No one is forced to participate, and the giving of change will never stop. People like to give. It makes them feel better. Others want money to go somewhere better.

Victoria and Toronto have the same Change for the Better Program by their own BIZes. You are just referring to an agency(s)offering employment.

There are 11 people now working permanently because of the program. MOST helped them off the ground. So I guess they learned some skills and good work qualities.

They would still be on the street. And why would working be humiliating?

Isn't begging and looking like a bum humiliating?

I totally do not get your point.

Ward of the State said...

The majority of folks on the streets are not out there because they like to collect spare change, or don't know how to work. The majority suffer from addictions and/or mental illness. The programs I mentioned are truly set up to help. Working is not humiliating which is why I support the much better programs I mentioned but which you misidentify as the same thing. They are quite different.

The one in Winnipeg is suggests that cutting off the change supply will get - as you so nicely put it - "bums" off the street. That's humiliating and insulting and untrue. It is true they are not forced persay, but the intent is to force them by removing what people believe is their alternative, collecting spare change.

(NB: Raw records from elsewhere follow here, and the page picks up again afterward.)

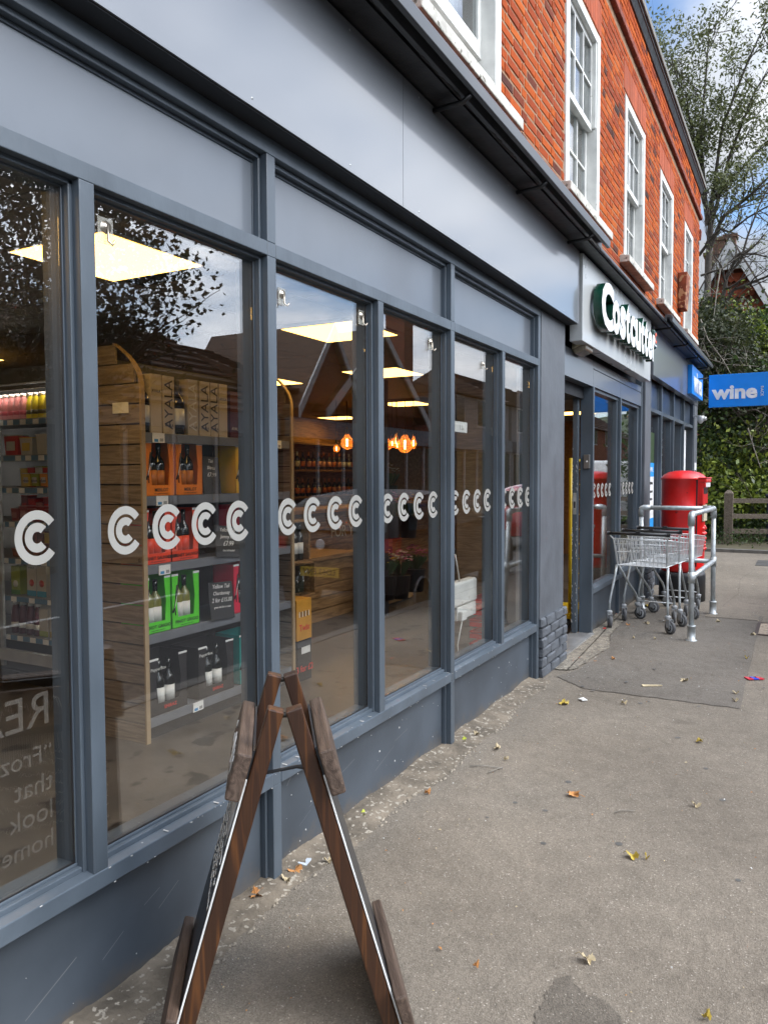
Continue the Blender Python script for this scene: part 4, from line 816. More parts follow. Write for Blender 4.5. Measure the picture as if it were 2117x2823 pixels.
CL_ = thing('added_cabinet_light', 'added hidden strip lamp under the canopy of the chilled cabinet', 'lamp', (3.72, 3.25, 2.155)); MB().box(.0, .05, -.44, 1.6, -.01, .0).obj('added_lamp_tube', mat('added_cabinet_lamp', (1, .95, .85), .5, emit=13), CL_); MB().box(.0, .03, 1.54, 1.57, .3, 2.1).box(.0, .02, -.445, -.43, .3, 2.1).obj('added_lamp_tube', MATS['added_cabinet_lamp'], CL_, (0, 0, -2.14))  # unseen lamp tubes added to light the cabinet stock
CCX = 3.74
def small_bottle(r, h, col, capc, lab=None):
    mb = MB(); mb.lathe([(.001, 0), (r, 0), (r, h*.55), (r*.82, h*.72), (r*.55, h*.88), (r*.55, h*.9), (.001, h*.9)], n=12).lathe([(r*.6, h*.88), (r*.6, h), (.001, h)], n=12, mi=1).lathe([(r*1.01, h*.18), (r*1.01, h*.34)], n=12, mi=2)
    return mb.mesh('drink_bottle', [col, capc, lab or capc])
pink = small_bottle(.032, .19, flat('milk_pink', (.75, .28, .27)), flat('cap_pink', (.72, .6, .55)), flat('dk_pink', (.55, .08, .10))); yel = small_bottle(.032, .19, flat('milk_yellow', (.75, .58, .02)), MATS['cap_pink'], flat('mk_band', (.1, .08, .02)))
y = 3.62; k = 0
ordw = ['first', 'second', 'third', 'fourth', 'fifth', 'sixth', 'seventh', 'eighth', 'ninth']
for i in range(9):
    me = pink if i < 5 else yel; yy = 3.62-.070*i
    setp(link(me, 'milkshake_bottle', None, (CCX+random.uniform(0, .02), yy, 1.917)), label='%s milkshake bottle, %s from the left on the top chilled shelf' % ('pink' if i < 5 else 'yellow', ordw[i]), cat='bottle', group='milkshake bottles on the top shelf')
for i in range(3): setp(link(yel, 'milkshake_bottle', None, (CCX+.10+.06*i, 2.96+.02*i, 1.917)), label='yellow milkshake bottle in the dim row behind, %s back' % ordw[i], cat='bottle', group='milkshake bottles on the top shelf')
def tub(name, label, y0, y1, z0, z1, m, m2=None, x=CCX, dep=.10):
    t = thing(name, label, 'food pack', (x, (y0+y1)/2, z0)); w = (y1-y0)/2; h = z1-z0
    MB().hexa([(0, -w*.86, 0), (dep, -w*.86, 0), (dep, w*.86, 0), (0, w*.86, 0), (-.004, -w, h), (dep, -w, h), (dep, w, h), (-.004, w, h)]).obj('pack_body', m, t, bevel=.004)
    MB().box(-.006, dep, -w*1.04, w*1.04, h, h+.006).obj('lid', m2 or m, t)
    if m2: MB().box(-.0055, -.0042, -w*.6, w*.6, h*.25, h*.72).obj('pack_label', m2, t)
    return t
rp, wp, vp, gp2, yp = flat('pack_red', (.5, .03, .02)), flat('pack_white', (.5, .48, .42)), flat('pack_violet', (.40, .24, .40)), flat('pack_green', (.28, .34, .05)), flat('pack_yellow', (.6, .42, .06))
tub('food_pack', 'red lidded pack at the left of the second chilled shelf', 3.40, 3.56, 1.657, 1.80, rp, wp); tub('food_pack', 'clear snack pack with yellow dot beside the red pack', 3.24, 3.38, 1.657, 1.78, wp, yp); tub('food_pack', 'pale tub with violet label on the second chilled shelf', 2.92, 3.05, 1.657, 1.76, vp, wp); tub('food_pack', 'pale clear tub in the middle of the second chilled shelf', 3.08, 3.20, 1.657, 1.80, wp)
for i in range(5):
    t = tub('yogurt_pot', 'yogurt pot, %s from the left on the third chilled shelf' % ordw[i], 3.36-.095*i-.08, 3.36-.095*i, 1.43, 1.52, [yp, gp2, flat('pack_orange', (.65, .25, .04)), yp, rp][i], wp); t['group'] = 'yogurt pots'
    text('nken', (-.0065, 0, .04), .035, flat('navy_ink', (.02, .03, .12)), t, rot=RL, ext=.0003)
for i in range(7): t = tub('meat_pack', 'dark red chilled pack, %s from the left on the fourth shelf' % ordw[i], 3.5-.095*i-.085, 3.5-.095*i, 1.172, 1.26+.02*(i % 2), flat('meat', (.22, .03, .03)), flat('film_pink', (.35, .16, .15))); t['group'] = 'dark red packs'
for i in range(6): t = tub('meal_pack', 'small brown chilled pack, %s from the left on the fifth shelf' % ordw[i], 3.5-.11*i-.1, 3.5-.11*i, .902, .96+.02*(i % 3), flat('meal', (.16, .07, .04)), flat('meal2', (.30, .10, .06))); t['group'] = 'brown packs'
def juice(label, y, z, w, h, m, m2, m3=None, gable=False):
    t = thing('juice_carton', label, 'carton', (CCX, y, z)); b = MB()
    if gable: b.box(0, w, -w/2, w/2, 0, h*.8); b.add([(0, -w/2, h*.8), (w, -w/2, h*.8), (w, w/2, h*.8), (0, w/2, h*.8), (w*.5, -w/2, h), (w*.5, w/2, h)], [(0, 4, 5, 3), (1, 2, 5, 4), (0, 1, 4), (2, 3, 5)])
    else: b.box(0, w, -w/2, w/2, 0, h)
    b.obj('carton_body', m, t); MB().box(-.0012, 0, -w*.5, w*.5, 0, h*.16).obj('colour_band', m2, t)
    if m3: MB().lathe([(.001, -.0025), (w*.26, -.002), (w*.26, 0)], (0, 0, h*.38), 12, axis='X').obj('printed_fruit', m3, t)
    MB().lathe([(.015, 0), (.015, .018), (.001, .018)], (w*.5, 0, h if not gable else h*.9), 10).obj('cap', m3 or m2, t); return t
jo = flat('fruit_red', (.5, .05, .02)); jb = flat('juice_blue', (.05, .3, .45))
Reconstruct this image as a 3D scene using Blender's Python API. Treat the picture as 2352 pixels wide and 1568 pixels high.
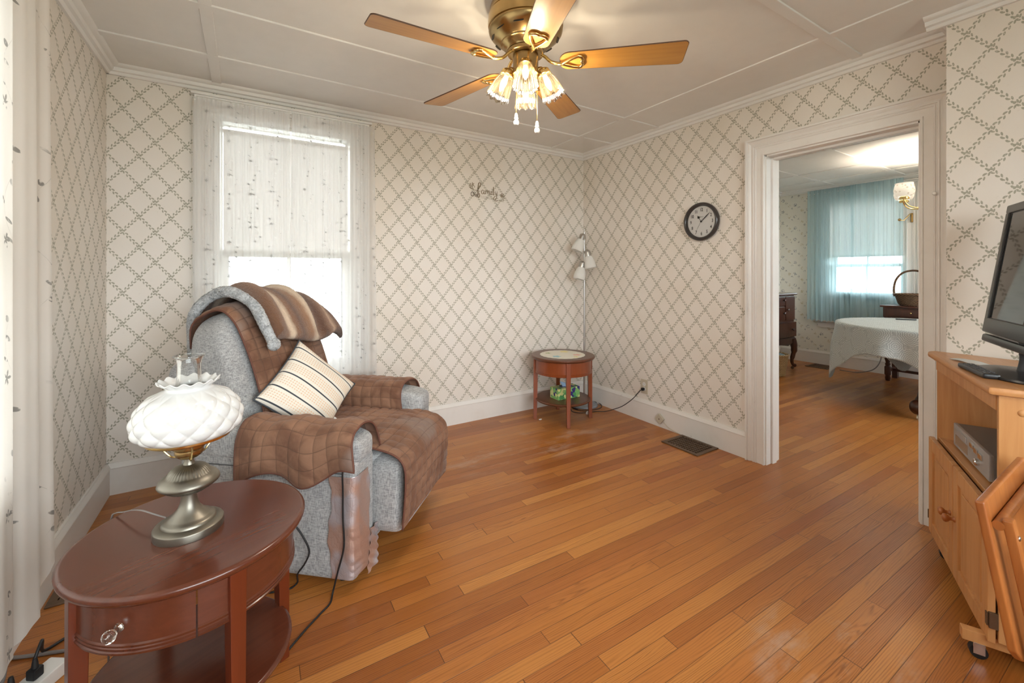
import bpy, bmesh, math, random
from math import sin, cos, pi, sqrt, radians, atan2, floor
from mathutils import Vector, Matrix
random.seed(7)
for o in list(bpy.data.objects): bpy.data.objects.remove(o, do_unlink=True)
SC = bpy.context.scene
COL = SC.collection
# ------------------------------------------------------------------ camera
CAM_H = 1.255
cd = bpy.data.cameras.new('camera'); cam = bpy.data.objects.new('camera', cd); COL.objects.link(cam)
cd.sensor_width = 36.0; cd.lens = 980.0 / 2352.0 * 36.0; cd.sensor_fit = 'HORIZONTAL'
cd.shift_y = -(784.0 - 626.0) / 2352.0
cd.clip_start = 0.02; cd.clip_end = 200
cam.location = (0, 0, CAM_H); cam.rotation_euler = (pi / 2, 0, -radians(32.005))
SC.camera = cam
# ------------------------------------------------------------------ world, exposure
SC.view_settings.view_transform = 'Standard'; SC.view_settings.look = 'None'
SC.view_settings.gamma = 1.0; SC.view_settings.use_curve_mapping = False
SC.view_settings.exposure = 0.66
W = bpy.data.worlds.new('overcast_sky'); SC.world = W; W.use_nodes = True
bg = W.node_tree.nodes['Background']; bg.inputs[0].default_value = (0.92, 0.955, 1.0, 1); bg.inputs[1].default_value = 10.0
def portal(name, loc, rot, sx, sy):
    l = bpy.data.lights.new(name, 'AREA'); l.shape = 'RECTANGLE'; l.size = sx; l.size_y = sy
    l.cycles.is_portal = True
    o = bpy.data.objects.new(name, l); COL.objects.link(o); o.location = loc; o.rotation_euler = rot
    return o
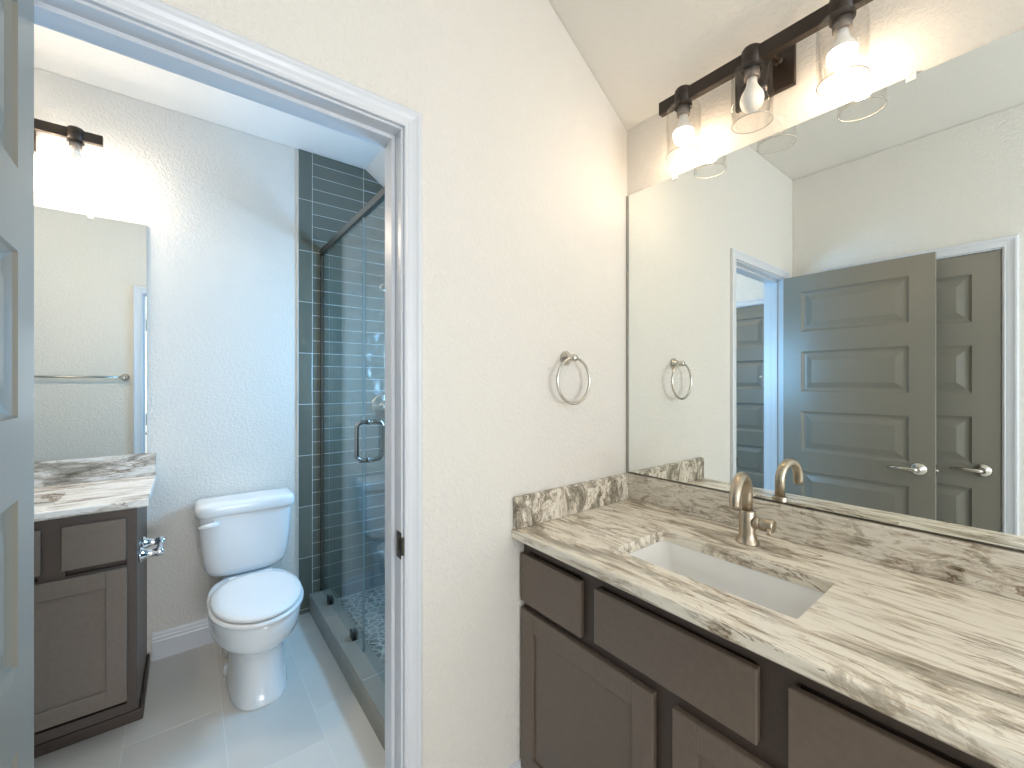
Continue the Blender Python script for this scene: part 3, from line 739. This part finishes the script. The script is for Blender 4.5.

The numbers you supply considering the number of homeless in Winnipeg offers no evidence base that the program is working. Also I previously mentioned no evaluation has been done. Winnipeg would be far better modelling after one of the many successful programs that help rather than humiliate and effectively addresses the real reasons folks wind up homeless. Solutions are out there, but thie Winnipeg program ain't it by a long shot.

A little more research would likely lead you to the same conclusion.

Anonymous said...

There are 5 people working at the downtown BIZ that were at one time homeless and panhandling on city streets.

I guess that shoots your theory.

But this program is not the silver bullet. It helps a few. And does more than the postingsd here on the blog.